Variations of this question, some more honest and self-aware than others, come up more than just about anything else. Now that the world has handed us a microphone, a media platform and a productive way to create a ruckus, why do we hesitate? And why does it get more difficult as we get closer to the reality of shipping the work out the door?

The question is as important as the answer. Starting is fun, of course, because it's fresh, it might work, it breaks the rhythm, it is filled with possibility. The starting overcomes what Steve Pressfield calls the Resistance, the heckler, the lizard brain, the primeval desire to hide and find safety. Neophilia and our desire for shiny objects is enough to at least temporarily get us going. Alas, there's another word for this desire to start but not finish: daydreaming.

The real work comes after the novelty wears off. This work creates value, because given control over our actions, most of us stall, float sideways or sabotage the work. Because it's unsafe. How could it be any other way? Change is always risky, because change moves us from what we know to what we don't.

So we say, "meh." We talk ourselves out of shipping, because, hey, it's easier to just stay here, where at least it is safe and warm. There's no building on fire, no layoffs today. At least for now.
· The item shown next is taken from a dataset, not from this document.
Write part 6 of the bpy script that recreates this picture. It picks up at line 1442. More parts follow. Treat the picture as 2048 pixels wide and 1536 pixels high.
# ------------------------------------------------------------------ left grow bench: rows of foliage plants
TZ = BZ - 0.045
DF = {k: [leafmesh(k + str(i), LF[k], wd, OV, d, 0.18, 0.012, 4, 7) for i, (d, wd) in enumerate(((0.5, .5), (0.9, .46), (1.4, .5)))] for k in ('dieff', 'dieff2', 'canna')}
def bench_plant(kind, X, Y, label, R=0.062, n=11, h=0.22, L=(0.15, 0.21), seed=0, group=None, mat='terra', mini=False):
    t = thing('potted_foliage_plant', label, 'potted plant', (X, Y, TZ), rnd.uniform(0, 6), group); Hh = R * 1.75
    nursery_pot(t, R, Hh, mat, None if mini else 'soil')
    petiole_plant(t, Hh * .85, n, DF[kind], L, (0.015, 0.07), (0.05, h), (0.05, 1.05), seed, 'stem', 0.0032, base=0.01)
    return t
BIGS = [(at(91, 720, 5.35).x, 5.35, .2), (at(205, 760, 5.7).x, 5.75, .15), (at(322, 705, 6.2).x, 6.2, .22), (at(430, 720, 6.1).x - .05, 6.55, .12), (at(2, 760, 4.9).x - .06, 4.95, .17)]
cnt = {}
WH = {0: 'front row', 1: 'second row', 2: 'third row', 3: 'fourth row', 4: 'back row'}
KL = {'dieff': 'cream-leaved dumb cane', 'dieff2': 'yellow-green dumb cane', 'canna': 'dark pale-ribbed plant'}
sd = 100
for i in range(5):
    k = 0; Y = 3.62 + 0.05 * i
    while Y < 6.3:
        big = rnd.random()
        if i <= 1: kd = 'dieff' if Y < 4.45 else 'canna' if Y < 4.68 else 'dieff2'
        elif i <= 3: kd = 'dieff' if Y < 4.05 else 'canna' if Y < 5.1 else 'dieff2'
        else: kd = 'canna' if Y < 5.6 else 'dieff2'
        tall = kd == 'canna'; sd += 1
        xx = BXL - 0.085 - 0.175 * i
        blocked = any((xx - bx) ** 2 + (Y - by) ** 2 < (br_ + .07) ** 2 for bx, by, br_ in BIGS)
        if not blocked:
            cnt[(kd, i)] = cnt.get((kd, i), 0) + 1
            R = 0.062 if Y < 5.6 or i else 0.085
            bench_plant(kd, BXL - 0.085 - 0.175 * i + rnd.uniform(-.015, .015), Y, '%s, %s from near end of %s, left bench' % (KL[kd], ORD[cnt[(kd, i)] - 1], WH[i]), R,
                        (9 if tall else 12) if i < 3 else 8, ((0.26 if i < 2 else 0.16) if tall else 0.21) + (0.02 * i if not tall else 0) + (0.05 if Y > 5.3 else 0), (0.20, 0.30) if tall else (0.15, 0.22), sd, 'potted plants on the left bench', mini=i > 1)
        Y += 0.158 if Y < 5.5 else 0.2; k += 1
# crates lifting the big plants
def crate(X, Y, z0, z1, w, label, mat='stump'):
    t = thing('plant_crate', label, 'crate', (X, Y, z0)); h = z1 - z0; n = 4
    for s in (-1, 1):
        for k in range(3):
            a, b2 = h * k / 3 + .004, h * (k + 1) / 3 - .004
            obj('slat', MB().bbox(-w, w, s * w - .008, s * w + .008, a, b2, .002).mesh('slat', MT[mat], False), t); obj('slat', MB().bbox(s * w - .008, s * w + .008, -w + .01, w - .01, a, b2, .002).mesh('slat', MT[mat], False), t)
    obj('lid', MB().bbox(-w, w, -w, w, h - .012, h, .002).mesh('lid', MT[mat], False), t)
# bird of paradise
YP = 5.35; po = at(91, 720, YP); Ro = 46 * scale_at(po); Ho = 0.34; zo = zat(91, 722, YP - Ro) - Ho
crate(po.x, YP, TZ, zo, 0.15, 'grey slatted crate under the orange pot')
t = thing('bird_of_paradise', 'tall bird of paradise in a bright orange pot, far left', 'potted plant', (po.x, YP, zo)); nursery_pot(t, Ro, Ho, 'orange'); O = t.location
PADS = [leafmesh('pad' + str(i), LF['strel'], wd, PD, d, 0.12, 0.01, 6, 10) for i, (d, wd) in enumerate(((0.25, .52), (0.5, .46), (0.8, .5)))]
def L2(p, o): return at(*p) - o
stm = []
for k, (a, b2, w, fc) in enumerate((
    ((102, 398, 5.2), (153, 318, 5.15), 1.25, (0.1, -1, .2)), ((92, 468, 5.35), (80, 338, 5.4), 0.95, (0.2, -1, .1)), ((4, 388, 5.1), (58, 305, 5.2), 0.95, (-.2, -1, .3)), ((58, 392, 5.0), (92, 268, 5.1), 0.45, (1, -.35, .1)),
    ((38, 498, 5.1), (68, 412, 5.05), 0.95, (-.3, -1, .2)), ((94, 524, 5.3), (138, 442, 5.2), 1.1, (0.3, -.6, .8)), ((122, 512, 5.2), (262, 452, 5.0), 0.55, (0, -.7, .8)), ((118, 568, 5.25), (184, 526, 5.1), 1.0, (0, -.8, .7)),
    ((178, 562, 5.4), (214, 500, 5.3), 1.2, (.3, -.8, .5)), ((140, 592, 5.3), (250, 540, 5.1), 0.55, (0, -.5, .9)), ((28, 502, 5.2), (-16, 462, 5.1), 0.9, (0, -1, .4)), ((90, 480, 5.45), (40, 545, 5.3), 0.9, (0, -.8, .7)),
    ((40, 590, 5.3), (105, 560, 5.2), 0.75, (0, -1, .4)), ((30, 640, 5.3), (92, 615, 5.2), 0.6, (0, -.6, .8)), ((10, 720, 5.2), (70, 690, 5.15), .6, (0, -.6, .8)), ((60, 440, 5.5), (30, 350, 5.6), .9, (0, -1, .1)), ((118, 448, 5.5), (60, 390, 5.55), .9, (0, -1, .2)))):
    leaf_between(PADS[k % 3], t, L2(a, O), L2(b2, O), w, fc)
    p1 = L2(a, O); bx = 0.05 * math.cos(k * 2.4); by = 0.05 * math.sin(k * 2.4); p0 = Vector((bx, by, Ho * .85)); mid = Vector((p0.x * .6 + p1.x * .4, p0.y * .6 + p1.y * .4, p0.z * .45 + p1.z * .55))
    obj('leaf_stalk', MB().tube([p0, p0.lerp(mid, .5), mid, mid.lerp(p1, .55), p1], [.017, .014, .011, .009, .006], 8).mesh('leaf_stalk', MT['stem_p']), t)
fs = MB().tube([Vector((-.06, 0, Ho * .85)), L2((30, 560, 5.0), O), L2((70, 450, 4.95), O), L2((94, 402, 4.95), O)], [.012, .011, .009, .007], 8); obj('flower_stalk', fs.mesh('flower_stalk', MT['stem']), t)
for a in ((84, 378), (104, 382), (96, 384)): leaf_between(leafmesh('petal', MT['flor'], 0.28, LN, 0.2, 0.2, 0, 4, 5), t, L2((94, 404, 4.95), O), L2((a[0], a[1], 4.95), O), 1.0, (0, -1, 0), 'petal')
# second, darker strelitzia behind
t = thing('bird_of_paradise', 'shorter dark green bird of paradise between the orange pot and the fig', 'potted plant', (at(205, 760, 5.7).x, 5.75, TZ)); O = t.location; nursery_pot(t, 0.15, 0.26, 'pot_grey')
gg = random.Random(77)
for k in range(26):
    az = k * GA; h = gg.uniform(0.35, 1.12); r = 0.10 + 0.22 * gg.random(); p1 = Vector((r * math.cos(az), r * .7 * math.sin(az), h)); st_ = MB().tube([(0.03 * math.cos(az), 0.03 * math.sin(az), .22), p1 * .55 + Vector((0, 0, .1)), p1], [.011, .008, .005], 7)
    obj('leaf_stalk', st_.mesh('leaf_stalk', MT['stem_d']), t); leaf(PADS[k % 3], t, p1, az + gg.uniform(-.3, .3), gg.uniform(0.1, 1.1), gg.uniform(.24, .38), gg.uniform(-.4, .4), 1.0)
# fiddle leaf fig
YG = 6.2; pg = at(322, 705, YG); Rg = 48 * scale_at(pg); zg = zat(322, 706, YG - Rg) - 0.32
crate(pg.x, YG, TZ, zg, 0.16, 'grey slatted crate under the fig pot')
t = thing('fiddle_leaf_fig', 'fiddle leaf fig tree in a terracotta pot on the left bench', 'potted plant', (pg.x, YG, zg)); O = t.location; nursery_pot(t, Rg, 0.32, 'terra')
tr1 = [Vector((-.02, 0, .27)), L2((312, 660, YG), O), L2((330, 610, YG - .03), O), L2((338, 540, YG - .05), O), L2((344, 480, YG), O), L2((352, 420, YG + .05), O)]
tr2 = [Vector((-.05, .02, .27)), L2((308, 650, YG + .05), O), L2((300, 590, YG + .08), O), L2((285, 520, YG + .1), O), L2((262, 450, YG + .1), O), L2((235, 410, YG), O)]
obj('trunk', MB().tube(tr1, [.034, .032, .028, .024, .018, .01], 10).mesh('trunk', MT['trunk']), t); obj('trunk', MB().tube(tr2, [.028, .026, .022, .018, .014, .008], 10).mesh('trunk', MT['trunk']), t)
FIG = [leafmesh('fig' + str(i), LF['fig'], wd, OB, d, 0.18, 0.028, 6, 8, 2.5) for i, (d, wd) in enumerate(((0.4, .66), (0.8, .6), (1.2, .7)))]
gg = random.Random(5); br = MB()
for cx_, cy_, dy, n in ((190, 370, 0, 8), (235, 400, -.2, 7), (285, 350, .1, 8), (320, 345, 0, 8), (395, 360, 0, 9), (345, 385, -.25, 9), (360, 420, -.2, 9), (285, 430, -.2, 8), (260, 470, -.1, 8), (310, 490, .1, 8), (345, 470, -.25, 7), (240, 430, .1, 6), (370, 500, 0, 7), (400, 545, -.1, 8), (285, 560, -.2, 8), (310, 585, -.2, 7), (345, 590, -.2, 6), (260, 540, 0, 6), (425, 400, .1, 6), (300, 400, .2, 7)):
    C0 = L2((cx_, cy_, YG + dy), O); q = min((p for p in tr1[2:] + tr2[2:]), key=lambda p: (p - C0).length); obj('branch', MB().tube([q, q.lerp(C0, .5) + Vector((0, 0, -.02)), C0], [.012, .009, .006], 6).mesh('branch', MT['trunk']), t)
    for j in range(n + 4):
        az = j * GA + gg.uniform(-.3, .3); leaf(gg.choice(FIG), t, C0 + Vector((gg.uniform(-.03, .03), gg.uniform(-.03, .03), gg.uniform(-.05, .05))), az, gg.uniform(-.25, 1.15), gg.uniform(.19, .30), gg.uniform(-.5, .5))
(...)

So we don't jump, we wait until we're pushed, when, of course, it's too late.

Yes, the answer is yes. Yes we're stuck, and yes we're stuck because we're afraid of a different path than the one we signed up for.

And no, no you must not go try to find "motivation," because if you can't be motivated by this opportunity, this one, right now, the odds are that you're unlikely to find a better sort of Oz, where there is no fear. Our desire to shop around for a place to jump is driven by the lizard brain, not by the actual knowledge that there's a better opportunity around the corner.